Tuesday 6 November 2007

Overview Part III - Why EDI? (or, What to do with EDI Messages)

How is all this beneficial? How is it better than faxing or emailing a word attachment? In a human sense it isn't. The EDI (Electronic Data Interchange) formats are often not human readable (e.g. Edifact, Tradacom). The point is, it is meant to be machine readable.

Eh? So what? These days we have grown used to unstructured information but it wasn't always the way. The triumph of HTML (and the Internet) is the organising of unstructured information. This brings us on the often over-looked EDI 5th element. The elephant in the room no-one talks about. I left it off the list in Part I because I didn't want to scare you.

So what most people were, and are, doing was putting these messages into an database. For most people this means an RDBMS. For most this means SQL. It is a relatively easy task to design a database schema for a particular type of message (e.g. stock balance, planned delivery etc.) in a particular format (e.g. Edifact, Tradacom). But remember you will have many customers using their own choice of format and their own interpretation of the standard.
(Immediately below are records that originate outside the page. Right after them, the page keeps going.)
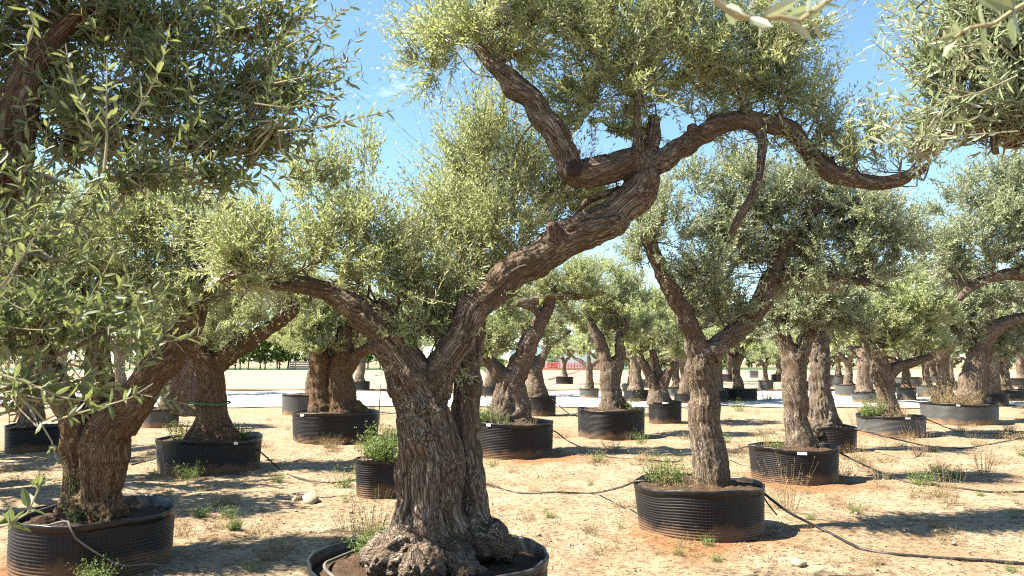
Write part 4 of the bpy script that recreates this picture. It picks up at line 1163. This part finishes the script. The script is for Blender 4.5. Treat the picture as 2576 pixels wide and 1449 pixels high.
Q = np.stack([i + j, i + j + 1, i + nx + j + 1, i + nx + j], -1).reshape(-1, 4)
tag(obj('ground', mesh_from('ground', V, [(Q, 0)], [ground_material()], True)), 'sandy orange ground between the pots', 'ground', kind='structure')

def sheet(name, x0, x1, y0, y1, z, mat, label, wav=.0, nxs=900):
    x = np.linspace(x0, x1, nxs)
    a = y0 + wav * pnoise(np.stack([x / 2.1, 0 * x, 0 * x + z * 99], -1)); b = y1 + wav * pnoise(np.stack([x / 2.4, 0 * x + 5, 0 * x], -1))
    V = np.vstack([np.stack([x, a, 0 * x + z], -1), np.stack([x, b, 0 * x + z], -1)])
    q = np.array([[s, s + 1, nxs + s + 1, nxs + s] for s in range(nxs - 1)])
    return tag(obj(name, mesh_from(name, V, [(q, 0)], [mat])), label, name, kind='structure')
k = N('white_gravel_road')
co = k.n('TexCoord').outputs['Object']
M_ROAD = k.done(k.bsdf(k.mix(k.noise(co, 1.2, 5), (0.44, 0.41, 0.36), (0.56, 0.53, 0.48)), .95))
k = N('bare_field_earth')
co = k.n('TexCoord').outputs['Object']
mp = k.n('Mapping', Vector=co); mp.inputs['Scale'].default_value = (.1, .6, 1)
M_FIELD = k.done(k.bsdf(k.ramp(k.noise(mp.outputs['Vector'], 1.5, 5), [(0.3, (0.24, 0.16, 0.095)), (0.6, (0.33, 0.255, 0.165)), (.8, (.36, .30, .19))]), .95))
k = N('verge_grass')
co = k.n('TexCoord').outputs['Object']
M_GRASS = k.done(k.bsdf(k.mix(k.noise(co, 2.0, 5), (0.04, 0.07, 0.025), (0.08, 0.11, 0.04)), .9))
sheet('road', -120, 120, 26.5, 39.5, .034, M_ROAD, 'white gravel road crossing behind the trees', 1.3)
sheet('field', -300, 300, 39.9, 119, .030, M_FIELD, 'bare tan field beyond the road', .3)
sheet('verge', -300, 60, 119.5, 160, .034, M_GRASS, 'strip of green grass at the far side of the field', .5)
# low earth bank along the far side of the road
mbk = MB()
xx = np.linspace(-120, 120, 160)
mbk.tube(np.stack([xx, 39.9 + .25 * pnoise(np.stack([xx / 2, 0 * xx, 0 * xx], -1)), 0 * xx + .02], -1), .09 + .03 * np.sin(xx * 1.7), 7)
k = N('dark_earth'); co = k.n('TexCoord').outputs['Object']
M_EARTH = k.done(k.bsdf(k.mix(k.noise(co, 3.0), (0.10, 0.05, 0.03), (0.22, 0.12, 0.07)), .95))
tag(obj('bank', mbk.mesh('bank', [M_EARTH])), 'low dark earth bank along the far edge of the road', 'bank', kind='structure')

# ------------------------------------------------------------------ beyond the field: trees, hedge, greenhouse, net fence
def far_tree(seed):
    r = np.random.default_rng(seed)
    root = thing('roadside_tree', 'x', 'tree', (0, 0, 0), 'trees beyond the field')
    mb = MB()
    mb.tube(catmull([(0, 0, -.1, .14), (.1, 0, 1.6, .11), (0, .1, 3.4, .08), (.1, 0, 5.2, .03)], .5)[:, :3], np.linspace(.14, .03, len(catmull([(0, 0, -.1, .14), (.1, 0, 1.6, .11), (0, .1, 3.4, .08), (.1, 0, 5.2, .03)], .5))), 7)
    obj('trunk', mb.mesh('trunk', [M_BRANCHLET]), root)
    m2 = MB()
    for q in range(7):
        c = np.array([r.normal(0, .7), r.normal(0, .7), r.uniform(1.5, 5.6)])
        o, d = pad_shoots(c, 1.3, 1.3, 1.0, 55, r)
        foliage(m2, o, d, r.uniform(.5, .9, 55), .32, .15, 14, r, False, .2, 0)
    obj('crown', m2.mesh('crown', [M_FAR, M_TWIG]), root)
    return root
ft = [far_tree(s) for s in (201, 202)]
cnt = 0
for x in np.arange(330, 1010, 20):
    Yt = 128 + rnd.uniform(-5, 9)
    q = P(x + rnd.uniform(-8, 8), HOR, Yt)
    lab = 'bright green tree in the row along the far edge of the field'
    if cnt < 2:
        o = ft[cnt]; o.location = (q[0], q[1], 0); o['label'] = lab
    else:
        o = dup(ft[cnt % 2], (q[0], q[1], 0), rnd.uniform(0, 6), rnd.uniform(.85, 1.2), lab)
    cnt += 1
for x in np.arange(1180, 2700, 44):
    Yt = 150 + rnd.uniform(-10, 15)
    q = P(x + rnd.uniform(-15, 15), HOR, Yt)
    dup(ft[cnt % 2], (q[0], q[1], -1.2), rnd.uniform(0, 6), rnd.uniform(.6, .8) if x < 1500 else rnd.uniform(.95, 1.3), 'low round tree in the hedge line beyond the red net fence')
    cnt += 1
# greenhouse with a white film roof
gq = P(1440, HOR, 150)
mbg = MB()
aa = np.linspace(0, PI, 15)
gh_root = thing('greenhouse', 'long white film greenhouse beyond the hedge', 'greenhouse', (gq[0], gq[1], 0))
V, q = [], []
for k_ in range(3):
    for e in (0, 1):
        for a in aa: V.append([-8 + k_ * 8 + 4 * math.cos(a), e * 20, 2.6 + 2.2 * math.sin(a)])
    b = k_ * 30
    q += [[b + s, b + s + 1, b + 15 + s + 1, b + 15 + s] for s in range(14)]
mbg.add(np.array(V), q)
obj('roof', mbg.mesh('roof', [M_WHITE]), gh_root)
mbw = MB()
for (a, b, c, d) in ((-12, 0, 12, 0), (12, 0, 12, 20), (12, 20, -12, 20), (-12, 20, -12, 0)):
    mbw.add(np.array([[a, b, 0], [c, d, 0], [c, d, 2.62], [a, b, 2.62]]), [[0, 1, 2, 3]])
for k_ in range(3):
    for e in (0.01, 19.99):
        fan = [[-8 + k_ * 8, e, 2.6]] + [[-8 + k_ * 8 + 3.98 * math.cos(a), e, 2.6 + 2.18 * math.sin(a)] for a in aa]
        mbw.add(np.array(fan), None, [[0, s + 1, s + 2] for s in range(14)])
obj('wall', mbw.mesh('wall', [M_WHITE], False), gh_root)
# red net fence with posts
f0, f1 = P(1360, HOR, 118), P(1530, HOR, 118)
fr = thing('net_fence', 'red net fence on posts at the far edge of the field', 'fence', (f0[0], f0[1], 0))
mbf = MB(); mbp = MB()
nn = 9
for s in range(nn):
    x = (f1[0] - f0[0]) * s / (nn - 1)
    mbp.tube([(x, 0, 0), (x, 0, 1.25)], .05, 6)
L_ = f1[0] - f0[0]
for zz in np.linspace(.15, 1.15, 6):
    mbf.tube([(0, -.06, zz), (L_, -.06, zz)], .055, 4)
for xx_ in np.arange(.15, L_, .45):
    mbf.tube([(xx_, -.06, .12), (xx_, -.06, 1.18)], .045, 4)
obj('net', mbf.mesh('net', [M_RED]), fr); obj('post', mbp.mesh('post', [M_RED]), fr)
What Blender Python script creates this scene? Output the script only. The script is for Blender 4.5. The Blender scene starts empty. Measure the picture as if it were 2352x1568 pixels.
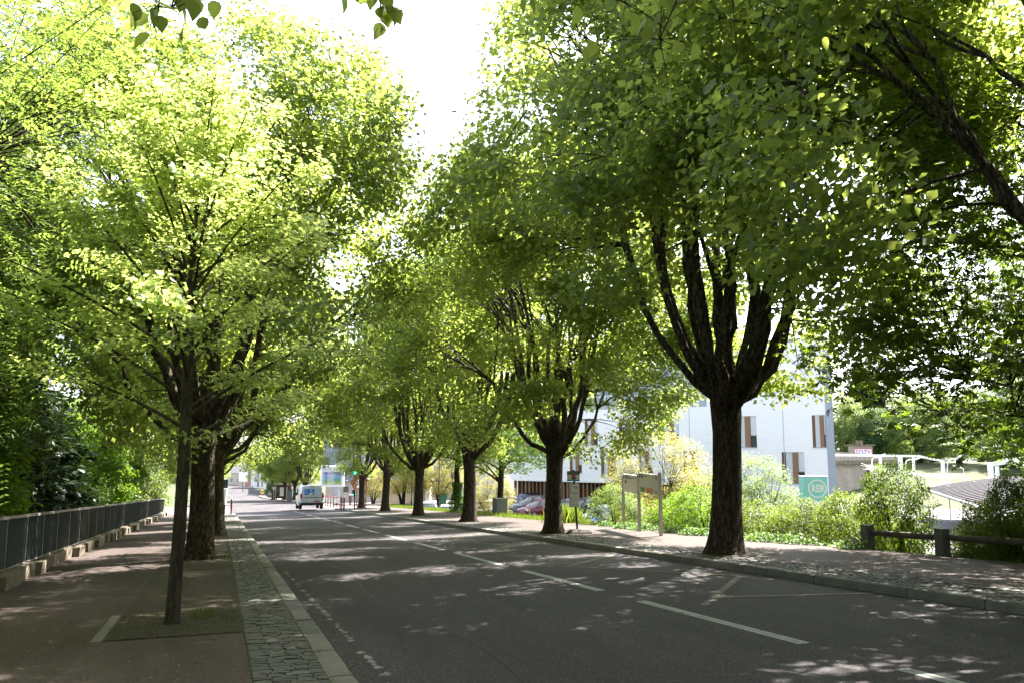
import bpy, math, random
import numpy as np
from mathutils import Matrix, Vector
PI = math.pi
rnd = random.Random(7)
sc = bpy.context.scene
COL = sc.collection

# ------------------------------------------------------------------ camera
F_PX = 1900.0                    # focal length for a picture 2352 px wide
PX0, PY0 = 1176.0, 784.0
EYE = 1.55
PSI = math.radians(19.2383)      # heading, right of the road
PITCH = math.radians(7.3773)
SL = 0.0475832                   # the road falls away at 4.76 %
FW = np.array([math.sin(PSI)*math.cos(PITCH), math.cos(PSI)*math.cos(PITCH), math.sin(PITCH)])
RT = np.array([math.cos(PSI), -math.sin(PSI), 0.0])
UP = np.cross(RT, FW)
CAM = np.array([0.0, 0.0, EYE])
cd = bpy.data.cameras.new('camera')
cam = bpy.data.objects.new('camera', cd); COL.objects.link(cam)
cam.matrix_world = Matrix(((RT[0], UP[0], -FW[0], 0), (RT[1], UP[1], -FW[1], 0), (RT[2], UP[2], -FW[2], EYE), (0, 0, 0, 1)))
cd.sensor_width = 36.0; cd.lens = F_PX/2352*36
cd.clip_start = 0.05; cd.clip_end = 3000
sc.camera = cam

# ------------------------------------------------------------------ light
SUN_AZ, SUN_EL = math.radians(66), math.radians(50)
w = bpy.data.worlds.new('World'); sc.world = w; w.use_nodes = True
nt = w.node_tree; nt.nodes.clear()
so = nt.nodes.new('ShaderNodeOutputWorld'); bg = nt.nodes.new('ShaderNodeBackground'); sk = nt.nodes.new('ShaderNodeTexSky')
sk.sky_type = 'NISHITA'; sk.sun_disc = False; sk.sun_elevation = SUN_EL; sk.sun_rotation = SUN_AZ
sk.air_density = 0.8; sk.dust_density = 2.0; sk.ozone_density = 0.6; sk.altitude = 80
bg.inputs[1].default_value = 0.094
hs = nt.nodes.new('ShaderNodeHueSaturation'); hs.inputs['Saturation'].default_value = 0.5
nt.links.new(sk.outputs[0], hs.inputs['Color']); nt.links.new(hs.outputs[0], bg.inputs[0]); nt.links.new(bg.outputs[0], so.inputs[0])
sd = bpy.data.lights.new('sun', 'SUN'); sd.energy = 4.4; sd.angle = math.radians(0.53); sd.color = (1.0, 0.95, 0.87)
sun = bpy.data.objects.new('sun', sd); COL.objects.link(sun)
sv = Vector((math.sin(SUN_AZ)*math.cos(SUN_EL), math.cos(SUN_AZ)*math.cos(SUN_EL), math.sin(SUN_EL)))
sun.rotation_euler = sv.to_track_quat('Z', 'Y').to_euler(); sun.location = (0, 0, 60)
sc.view_settings.view_transform = 'Standard'; sc.view_settings.look = 'None'
sc.view_settings.gamma = 1.0; sc.view_settings.use_curve_mapping = False
sc.view_settings.exposure = 3.0
sc.render.engine = 'CYCLES'
sc.cycles.max_bounces = 10; sc.cycles.diffuse_bounces = 4; sc.cycles.transmission_bounces = 6; sc.cycles.glossy_bounces = 3
sc.cycles.caustics_reflective = False; sc.cycles.caustics_refractive = False
sc.cycles.sample_clamp_indirect = 6.0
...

They all need to go into the same schema.

Other EDI guides will tell you EDI is all about accuracy. Reducing typing errors. This is true. You will now have in your RDBMS an accurate representation of the message. So what are you going to do with it? Report it? Print it out? Change it from electronic data to hard copy? You will be surprised how common this is because if you do, as far as your customer (eh... I mean trading partner) is concerned, you will appear to be "EDI Enabled". You will have ticked the boxes.

EDI becomes really useful when the message is a transaction. If your customer sends you a purchase order and you can create a sales order on your business computer system (sales order / ERP system), without any typing, then there are opportunities for labour cost reduction. So EDI is very popular in high volume situations, like supermarket supply chain.

Unfortunately a transaction is more than just a message or a schema. What if the customer orders a product you don't recognise? Requests a delivery date that doesn't respect your quoted lead time? Asks for a ridiculous price? Each and every field has to be rigorously validated and you have to have a plan to cope when it doesn't validate. After all, who turns down a customer order? Equally you don't want to all that Call Centre labour saving to be swallowed up in increased IT admin costs.

So if you are a small fish supplying a big shark, it is possible you decide to find the 80/20 split by turning all this complicated EDI into a glorified fax machine. It happens.